Native Threads in the RTS
Dean Herington
heringto@cs.unc.edu
Sun, 1 Dec 2002 22:39:57 -0500 (EST)
On 29 Nov 2002, Alastair Reid wrote:
> Consider Haskell functions a,b,c,d and C functions A,B,C,D and a call
> pattern
>
> a -> A -> b -> B -> c -> C -> d -> D
>
> That is, a calls A, calls b, calls B, calls ...
>
> Suppose we want A,B,C,D executed by the same foreign thread.
>
> Each of a,b,c,d are executed by different Haskell threads (because a
> new Haskell thread is spawned for each call into Haskell) so we have
> multiple Haskell threads associated with a single foreign thread.
It doesn't feel right to me that a,b,c,d are executed by different Haskell
threads. Why shouldn't they all be the *same* Haskell thread?
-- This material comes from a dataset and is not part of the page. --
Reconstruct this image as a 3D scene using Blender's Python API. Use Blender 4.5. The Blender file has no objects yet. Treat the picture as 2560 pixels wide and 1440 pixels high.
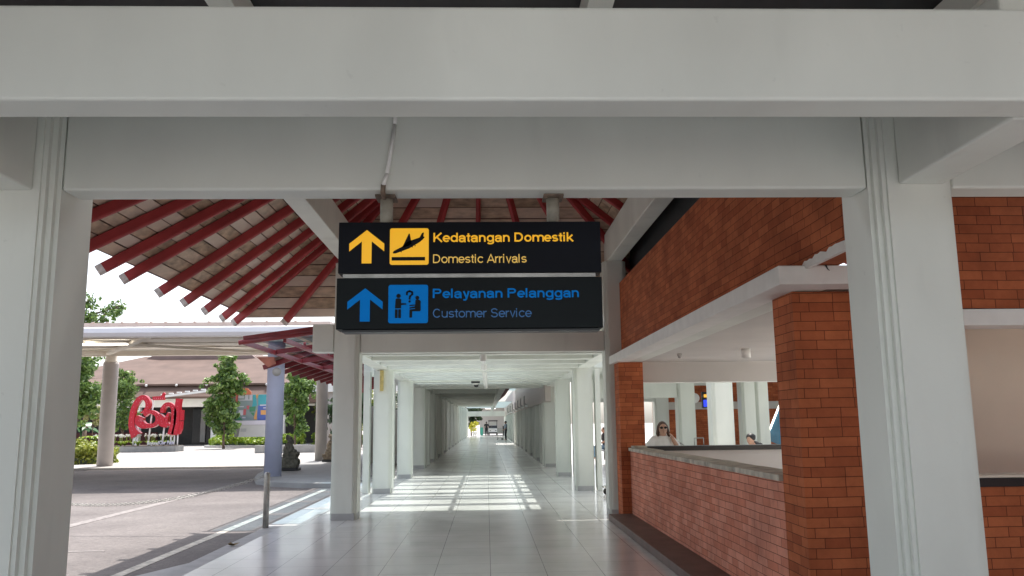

1. Reasonable exception handling across the Haskell/foreign boundary is
not currently supported, but if we imagine moving in that direction, it
would seem we'd want a single thread for the given example.
2. Calling from foreign code into Haskell to a bound foreign import will
require some special handling to ensure that a subsequent call out to
foreign code will use the same native thread. Why couldn't this special
handling select the same Haskell thread instead of creating a new one?